Every week, Simon selects an orange wine (a white wine made with extended skin contact) that grabbed his attention. View the whole series here.
Christopher Tracy is not a man who does things by halves. Inspired by Gravner, Radikon and Movia, he decided that skin maceration could work as a technique at Channing Daughters winery in Long Island. But he doesn’t just tinker with one experimental wine in this style – there are no less than eight!
Long Island has risen to prominence as a good place to make Bordeaux blends – the conventional wisdom goes that with its cool climate and marine influence, it must surely be similar to the hallowed swamps of the Medoc and St. Emilion. Tracy has little interest in that comparison, taking his inspiration instead from Northern Italy – so Channing Daughter’s vineyards are now full of Pinot Grigio, Chardonnay, Friulano and, wait for it, Ribolla Gialla.
Tracy’s orange wine adventure began in 2004, with the first vinification of “Meditazione”, a Friuli-inspired blend with a few weeks of maceration. A few years later, he’d added a Ramato (skin fermented Pinot Grigio) and then a 100% Ribolla Gialla made with a decidedly Oslavian accent. It’s not the only such wine made in the US, but close to it (Ryan and Megan Glaab at Ryme cellars in California produce a yet more extreme reading).
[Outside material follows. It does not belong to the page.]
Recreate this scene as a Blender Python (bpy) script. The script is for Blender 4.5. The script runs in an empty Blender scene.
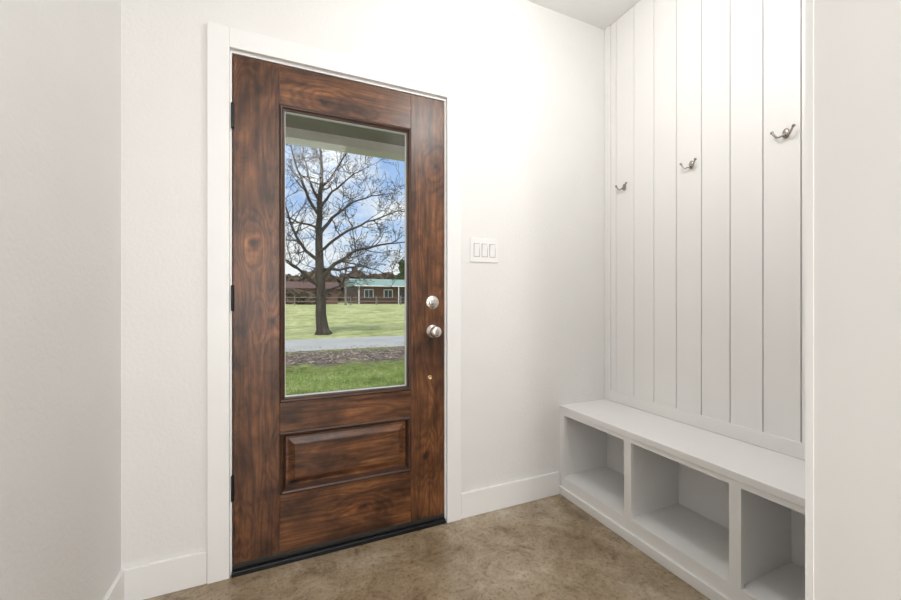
import bpy, bmesh, math, random
from mathutils import Vector, Matrix
random.seed(7)
scene = bpy.context.scene
COL = scene.collection
scene.view_settings.view_transform = 'Standard'

# ------------------------------------------------------------------ materials
def new_mat(name):
    m = bpy.data.materials.new(name); m.use_nodes = True
    nt = m.node_tree; b = nt.nodes['Principled BSDF']
    return m, nt, b
def N(nt, t, **kw):
    n = nt.nodes.new(t)
    for k, v in kw.items(): setattr(n, k, v)
    return n
def coords(nt, scale=(1,1,1), loc=(0,0,0)):
    tc = N(nt, 'ShaderNodeTexCoord'); mp = N(nt, 'ShaderNodeMapping')
    mp.inputs['Scale'].default_value = scale; mp.inputs['Location'].default_value = loc
    nt.links.new(tc.outputs['Object'], mp.inputs['Vector'])
    return mp.outputs['Vector']
def noise(nt, vec, scale, detail=4, rough=0.5, dist=0.0):
    n = N(nt, 'ShaderNodeTexNoise')
    n.inputs['Scale'].default_value = scale; n.inputs['Detail'].default_value = detail
    n.inputs['Roughness'].default_value = rough; n.inputs['Distortion'].default_value = dist
    nt.links.new(vec, n.inputs['Vector']); return n.outputs['Fac']
def ramp(nt, fac, stops):
    r = N(nt, 'ShaderNodeValToRGB'); e = r.color_ramp.elements
    while len(e) < len(stops): e.new(0.5)
    for el, (p, c) in zip(e, stops):
        el.position = p; el.color = (c[0], c[1], c[2], 1)
    nt.links.new(fac, r.inputs['Fac']); return r.outputs['Color']
def mixc(nt, fac, a, b, mode='MIX'):
    m = N(nt, 'ShaderNodeMix', data_type='RGBA', blend_type=mode)
    if isinstance(fac, float): m.inputs[0].default_value = fac
    else: nt.links.new(fac, m.inputs[0])
    for s, v in ((6, a), (7, b)):
        if isinstance(v, tuple): m.inputs[s].default_value = (*v, 1)
        else: nt.links.new(v, m.inputs[s])
    return m.outputs[2]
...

Ribolla 2015 is my current favourite vintage – wild fermented in open top plastic tubs for 15 days, before ageing in oak. It’s absolutely recognisable to lovers of the Collio’s vini bianci macerati, with plenty of grip, and the typical twiggy, dried herb and honey elements that I love so much in mature vintages from Gravner, La Castellada or Radikon. There’s a levity about this wine too, and with 12% alcohol there is nothing overbearing. The colour is a deep enough amber to stand comparison with a Long Island Iced Tea (Sorry, I had to bring that in somewhere).
For some reason the Ribolla 2016 blends in a little Muscat Ottonel and Pinot Grigio – and is nothing like as successful for my money. 2013 seems like it is best drunk up – the bottle I tried hadn’t aged as majestically as I would have expected (It seems Elaine Chukan Brown made similar assumptions when she tasted this a few years back)
Other skin fermented highlights from Channing Daughters: The Meditazione wines are excellent, rich and complex. If you can find the 2008 or the 2013 they’re drinking really well. 2014 is also great. Also recommended are the Ramato 2014, Research Bianco 2015 and Mosaico 2014. Perhaps inevitably for such a huge range (there are something like 26 different wines made in total), there are misses as well as hits. Envelope and the Cuvée Tropical didn’t press my buttons at all.
Still, there is a certain happy symmetry that a skin macerated Ribolla Gialla is now produced so close to New York City – one of the first places outside Friuli to properly get its head around orange wines.
This wine doesn’t appear to be available outside the US at the time of writing – but check Wine-searcher for your options.